Many people have lofty goals when it comes to building wealth. You may want to accumulate $1 million in your retirement plan by age 60. Or maybe you want to accrue a more substantial sum of money, and at an earlier age.
Investing could be your ticket to growing substantial wealth. But what if you really don’t know much about the stock market? If that’s the case, you’re in good company. And you’re also far from doomed.
In fact, there’s one trick you can employ that could set the stage for major growth in your investment portfolio. It’s a strategy investing guru Warren Buffett has advocated for years, and it could work wonders for you.
Grow wealth without breaking a sweat
Stock-picking wizards can do quite well for themselves by assembling diverse portfolios that perform well over time.
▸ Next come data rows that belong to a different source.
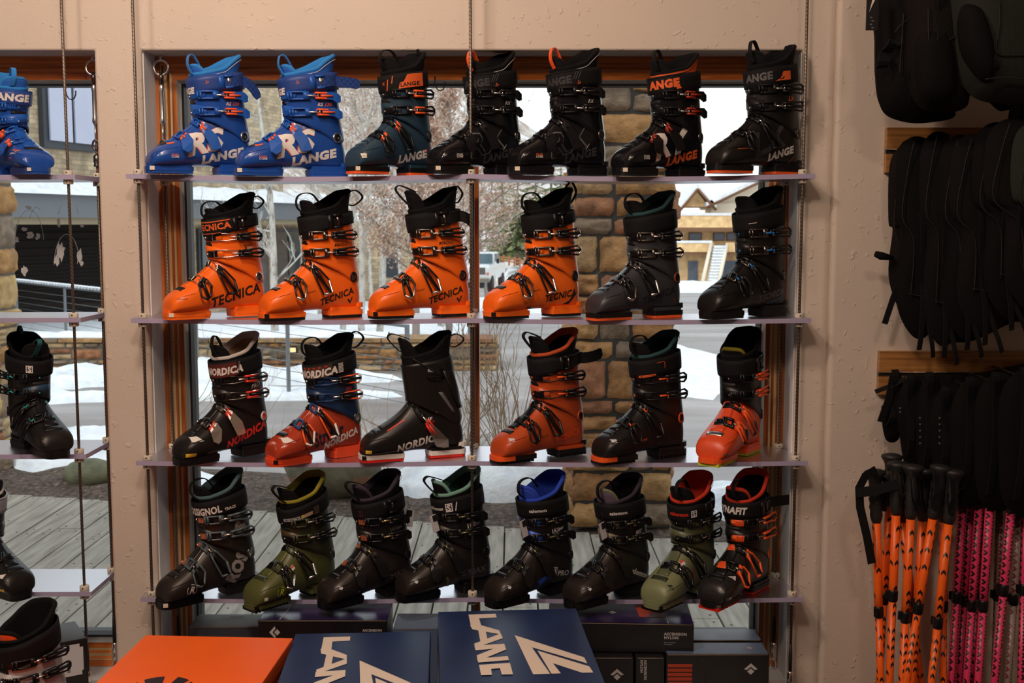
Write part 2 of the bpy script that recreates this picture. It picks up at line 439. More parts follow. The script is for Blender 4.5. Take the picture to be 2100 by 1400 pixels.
    tg_o = tb.build('tongue', root, fn=T, flip=flip)
    # pull loops
    lp = g('loop', 'flat')
    def loop(p0, pts2, wd, m):
        """webbing loop: offsets in the x-z plane from p0, slightly spread in y"""
        n = len(pts2) - 1; pts = []
        for i in range(6 * n + 1):
            x, z = cr_spline(pts2, i / 6); pts.append(p0 + Vector((x, -.006 + .012 * i / (6 * n), z)))
        q = MB(); q.ribbon(pts, Vector((0, 1, 0)), wd, .0026, m); return q.build('pull_loop', root, fn=T, flip=flip)
    a = tg(90, zt, 0)
    if lp == 'flat': loop(a + Vector((-.004, -.012, 0)), [(0, -.025), (-.012, .0), (-.008, .026), (.006, .030), (.022, .010), (.038, -.022)], .014, M['loop'])
    elif lp == 'arc': loop(a + Vector((-.006, -.008, 0)), [(.002, -.030), (-.018, -.012), (-.016, .012), (.004, .024), (.036, .022), (.064, -.006)], .011, M['loop'])
    elif lp == 'front': loop(a + Vector((-.004, -.008, 0)), [(.004, -.034), (-.014, -.020), (-.036, .006), (-.026, .018), (-.004, .014), (.030, .002)], .013, M['loop'])
    if g('back_loop'):
        b0 = cuff_pt(-90, zb - .02, -.002); h, o_ = g('back_loop')
        loop(b0, [(0, -.022), (o_ * .55, -.026 + h * .3), (o_ + .008, h * .6 - .008), (o_ * .7, h + .006), (o_ * .2 - .004, h * .9 + .002), (-.010, .014)], .010, M['loop'])
    # ---- power strap
    if not g('no_strap'):
        st = MB(); zc, hh = .262, g('strap_h', .024); sl = g('strap_slope', -.014)
        def sp2(th, v, n): return cuff_pt(th, zc + v + sl * sin(radians(th)) + .002, .0035 + n)
        def ends(th):  # lower edge steps up towards the rear when the strap narrows
            return 1.0
        rows = []
        NA = 60
        for vv, nn2 in ((-hh, -.002), (-hh, .0016), (-hh * .5, .0024), (0, .0026), (hh * .5, .0024), (hh, .0016), (hh, -.002)):
            r = []
            for i in range(NA):
                th = 360 * i / NA; k = 1.0
                if g('strap_narrow'):
                    d = (th + 180) % 360 - 180
                    if -150 < d < 5: k = .66
                    elif 5 <= d < 28: k = .66 + .34 * (d - 5) / 23
                r.append(sp2(th, vv * k, nn2))
            rows.append(r)
        st.grid(rows, M['strap'], closed_u=True)
        if g('strap_edge'):
            for e in (-1, 1): st.tube([sp2(t, e * hh * .86, .0026) for t in range(12, 140, 6)], .0008, M['strapline'], n=4)
        for di, d in enumerate(g('strap_marks', [])):
            # (kind, text/polys, theta start, v, height, material, bold, shear)
            if d[0] == 't': vs, fs = text2d(d[1], d[6], d[7], .1, d[8] if len(d) > 8 else 1.15)
            else: vs, fs = poly2d(d[1], .004)
            sc_ = d[4]; th0, v0 = d[2], d[3]
            w_ = max(v[0] for v in vs) if vs else 0
            Q = []
            for x, y in vs:
                u = (x if mir > 0 else w_ - x) * sc_
                Q.append(sp2(th0 - math.degrees(u / .072), v0 + y * sc_, .0031 + .0002 * di))
            st.add(Q, fs, d[5])
        so = st.build('power_strap', root, fn=T, flip=flip)
        if g('strap_buckle', True):
            k = MB(); f = lambda u, v, n: sp2(u, v, n)
            tb0 = g('strap_buckle_at', 2)
            conform(k, f, tb0 + 9, tb0 + 1, -.019, .019, .002, .0062, M['sbuckle'], nu=2, nv=2)
            for v in (-.016, .016): conform(k, f, tb0, tb0 - 15, v - .003, v + .003, .002, .0075, M['sbuckle'], nu=3)
            conform(k, f, tb0 - 5, tb0 - 11, -.014, .014, .002, .0058, M['sbuckle2'], nu=2)
            k.build('strap_buckle', so, fn=T, flip=flip)
        if g('tail'):
            tl = MB(); L, curl, drop = g('tail')
            pts = [sp2(th, 0, .0050) for th in (-8, -18, -28, -38, -48)]; p = pts[-1]
            for i in range(1, 14):
                q = i / 13; pts.append(p + Vector((L * q, .010 * q - curl * sin(pi * q * .8), -.002 - drop * q * q)))
            tl.ribbon(pts, Vector((0, .05, 1)), [.030] * (len(pts) - 2) + [.027, .018], .0018, M['tail'])
            tl.build('strap_tail', so, fn=T, flip=flip)
    # ---- buckles
    style = g('bstyle', 'frame'); bl = g('blen', 1.0)
    if hf:
        make_buckle('foot', shell_path(10.2, .30, .10), M, T, flip, root, big=.95, style='plate', L=.66)
    else:
        make_buckle('cuff', cuff_path(84, .224, .03 + g('bs', 0)), M, T, flip, root, style=style, L=bl * 1.16, big=.80)
        make_buckle('cuff', cuff_path(84, .178, .03 + g('bs', 0)), M, T, flip, root, style=style, L=bl * 1.16, big=.80)
        make_buckle('foot', shell_path(8.9, -.22, .36), M, T, flip, root, style=g('fstyle', style), L=.60, big=1.2)
        make_buckle('foot', shell_path(5.95, -.22, .22), M, T, flip, root, style=g('fstyle', style), L=.56, big=1.2)
    # ---- soles
    def outline(s0, s1, w0, w1, rnd0, rnd1):
        pts = []
        for k in range(9):
            a = pi / 2 + pi * k / 8; pts.append((s0 + rnd0 - .16 + rnd0 * cos(a) , -(-w0 * spw(sin(a), .6))))
        for k in range(9):
            a = -pi / 2 + pi * k / 8; pts.append((s1 - rnd1 - .16 + rnd1 * cos(a), w1 * spw(sin(a), .6)))
        return pts
    rock = g('rocker', 0)
    for nm, s0, s1, w0, w1, r0, r1 in (('toe_sole', -.007, .128, .036, .037, .03, .004), ('heel_sole', .205, .326, .034, .034, .006, .022)):
        q = MB(); o1 = outline(s0, s1, w0, w1, r0, r1)
        q.prism(o1, .0075, .0205, M['lug']); 
        o2 = outline(s0 + .004, s1 - .006, w0 - .002, w1 - .002, r0, r1)
        q.prism(o2, .012, .027 if nm == 'toe_sole' else .030, M['shell2'])
        if nm == 'heel_sole': q.prism(outline(.296, .328, .028, .030, .004, .022), .026, .040, M['lug'])
        if g('treads'):
            x = s0 + .004
            while x < s1 - .01:
                q.prism(outline(x, x + .009, w0 - .003, w1 - .003, .002, .002), 0, .009, M['tread']); x += .0125
        else: q.prism(outline(s0 + .001, s1 - .002, w0 - .001, w1 - .001, r0, r1), 0, .008, M['tread'])
        if nm == 'toe_sole' and g('size_tag', True):
            # size sticker on the rounded front
            qs = [(s0 + .0035 - .16, -.0275), (s0 + .0155 - .16, -.0345)]
            y_ = -.0008
            q.add([(qs[0][0], qs[0][1] + y_, .0085), (qs[1][0], qs[1][1] + y_, .0085), (qs[1][0], qs[1][1] + y_, .0195), (qs[0][0], qs[0][1] + y_, .0195)], [(0, 1, 2, 3)], M['sizetag'], False)
        if nm == 'toe_sole' and g('toe_clip'):
            q.prism(outline(s0 - .004, s0 + .055, w0 + .002, w1 + .002, r0 + .002, .002), .009, .0215, M['toeclip'])
        o = q.build(nm, root, fn=T, flip=flip)
    if g('hang_tag'):
        hx, hz = g('hang_tag'); h = MB(); p = cuff_pt(-78 if hx > 0 else 80, .245, .006) + Vector((.012 * hx, -.01, 0))
        R = Matrix.Rotation(radians(14 * hx), 3, 'Y')
        h.box(p + Vector((0, 0, -.035)), (.022, .001, .050), M['tagpaper'], R)
        h.box(p + R @ Vector((0, -.0012, -.020)), (.022, .0006, .018), M['gap'], R)
        h.tube([p + Vector((0, 0, -.01)), p + Vector((-.004 * hx, .006, .016))], .0006, M['gap'], n=4)
        h.build('price_tag', root, fn=T, flip=flip)
    return root

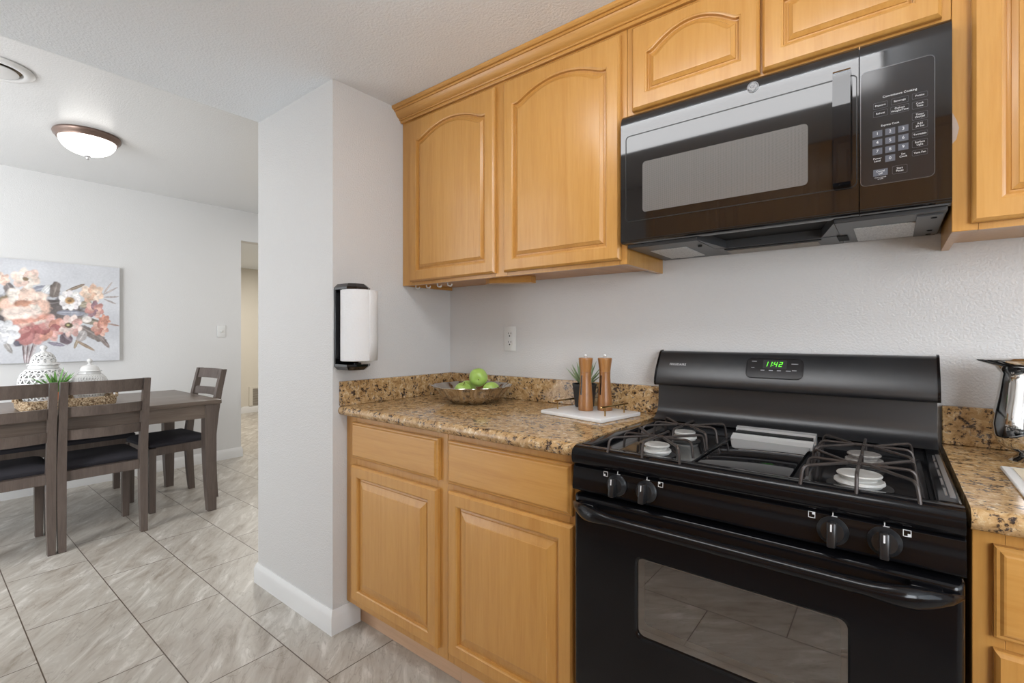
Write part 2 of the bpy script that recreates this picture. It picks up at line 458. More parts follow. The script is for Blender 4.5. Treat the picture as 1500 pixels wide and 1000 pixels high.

But if that’s something you don’t feel you’re capable of doing, worry not. There’s another approach you can take, and one that Buffett himself thinks is wise for the everyday investor — loading up on broad market index funds.
Index funds are passively managed funds whose goal is to match the performance of the market indexes they’re tied to. If you invest your money in an S&P 500 index fund, for example, the goal of that fund will be to do as well as the S&P 500 itself.
The S&P 500 is a good index to invest in because it consists of the 500 largest publicly traded company. When people talk about the performance of the stock market on a whole, often, they’re referring to how the S&P 500 itself is doing.
Loading up on broad market index funds, like S&P 500 index funds, is a simple way to build yourself a diverse portfolio without having to spend time researching individual stocks. It also means not having to worry about choosing the wrong stocks — and losing sleep in the process.
Take Buffett’s advice
To be clear, Buffett doesn’t suggest investing in index funds if you’re great at picking stocks and your goal is to beat the market. Frankly, index funds won’t let you do that. But if you consider yourself a skittish investor with limited stock-picking knowledge, then loading up on broad market index funds is a good bet.
In fact, in 1993, Buffett actually wrote in a shareholder letter that by periodically investing in an index fund, the know-nothing investor can actually outperform most investment professionals. It’s for this reason that long-term savers are often advised to invest their retirement plans in index funds instead of actively managed mutual funds. Not only do index funds charge lower fees, but they commonly outperform their actively managed counterparts.
Of course, if you’re willing to put in the time and research, you might manage to build an investment portfolio that outperforms the broad market over time. But if you’d rather take the easier route, load up on index funds.
The S&P 500 has delivered an average annual return of about 10.5% since 1957. If you put $500 a month into an S&P 500 index fund over the next 30 years and enjoy that same return, you’ll end up with almost $1.1 million. And you have to admit — that’s not a bad sum of money for doing virtually no work.